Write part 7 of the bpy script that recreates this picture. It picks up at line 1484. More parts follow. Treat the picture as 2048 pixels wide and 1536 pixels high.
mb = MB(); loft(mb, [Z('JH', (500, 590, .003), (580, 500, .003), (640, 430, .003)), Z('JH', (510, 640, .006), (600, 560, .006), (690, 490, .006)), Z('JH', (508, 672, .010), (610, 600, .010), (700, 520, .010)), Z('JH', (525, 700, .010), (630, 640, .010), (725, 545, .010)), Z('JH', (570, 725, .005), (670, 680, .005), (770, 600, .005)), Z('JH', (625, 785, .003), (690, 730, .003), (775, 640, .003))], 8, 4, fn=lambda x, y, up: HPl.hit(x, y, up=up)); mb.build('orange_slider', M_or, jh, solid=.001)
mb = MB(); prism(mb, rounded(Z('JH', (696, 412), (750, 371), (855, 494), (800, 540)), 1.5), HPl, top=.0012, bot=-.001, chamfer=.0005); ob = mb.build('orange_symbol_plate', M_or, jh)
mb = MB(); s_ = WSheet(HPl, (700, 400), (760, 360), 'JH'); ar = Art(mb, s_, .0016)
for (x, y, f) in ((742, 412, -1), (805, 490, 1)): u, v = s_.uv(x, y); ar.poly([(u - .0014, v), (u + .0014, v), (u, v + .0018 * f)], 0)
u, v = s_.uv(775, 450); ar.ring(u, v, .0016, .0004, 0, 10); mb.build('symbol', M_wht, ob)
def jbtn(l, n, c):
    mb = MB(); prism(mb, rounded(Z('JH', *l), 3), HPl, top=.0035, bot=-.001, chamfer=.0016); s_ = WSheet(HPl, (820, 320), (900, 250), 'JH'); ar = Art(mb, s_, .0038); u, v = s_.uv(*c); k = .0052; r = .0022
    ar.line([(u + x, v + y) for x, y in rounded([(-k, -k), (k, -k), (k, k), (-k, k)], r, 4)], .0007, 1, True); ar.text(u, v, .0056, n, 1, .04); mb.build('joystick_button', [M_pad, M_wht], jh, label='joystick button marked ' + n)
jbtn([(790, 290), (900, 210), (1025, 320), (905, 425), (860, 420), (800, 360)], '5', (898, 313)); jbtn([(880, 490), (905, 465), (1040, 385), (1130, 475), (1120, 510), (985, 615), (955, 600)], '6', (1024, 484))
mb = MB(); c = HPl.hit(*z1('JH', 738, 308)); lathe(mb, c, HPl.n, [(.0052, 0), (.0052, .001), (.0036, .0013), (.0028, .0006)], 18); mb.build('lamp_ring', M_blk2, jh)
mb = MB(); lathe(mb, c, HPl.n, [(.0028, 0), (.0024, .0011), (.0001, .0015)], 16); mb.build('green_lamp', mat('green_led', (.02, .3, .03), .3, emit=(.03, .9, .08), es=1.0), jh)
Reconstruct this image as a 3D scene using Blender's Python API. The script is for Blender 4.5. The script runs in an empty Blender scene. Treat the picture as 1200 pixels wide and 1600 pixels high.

================

**Required task**
Return each line among the entries that holds the word "high".

**Exercise result**
Write part 7 of the bpy script that recreates this picture. It picks up at line 1484. More parts follow. Treat the picture as 2048 pixels wide and 1536 pixels high.
Reconstruct this image as a 3D scene using Blender's Python API. The script is for Blender 4.5. The script runs in an empty Blender scene. Treat the picture as 1200 pixels wide and 1600 pixels high.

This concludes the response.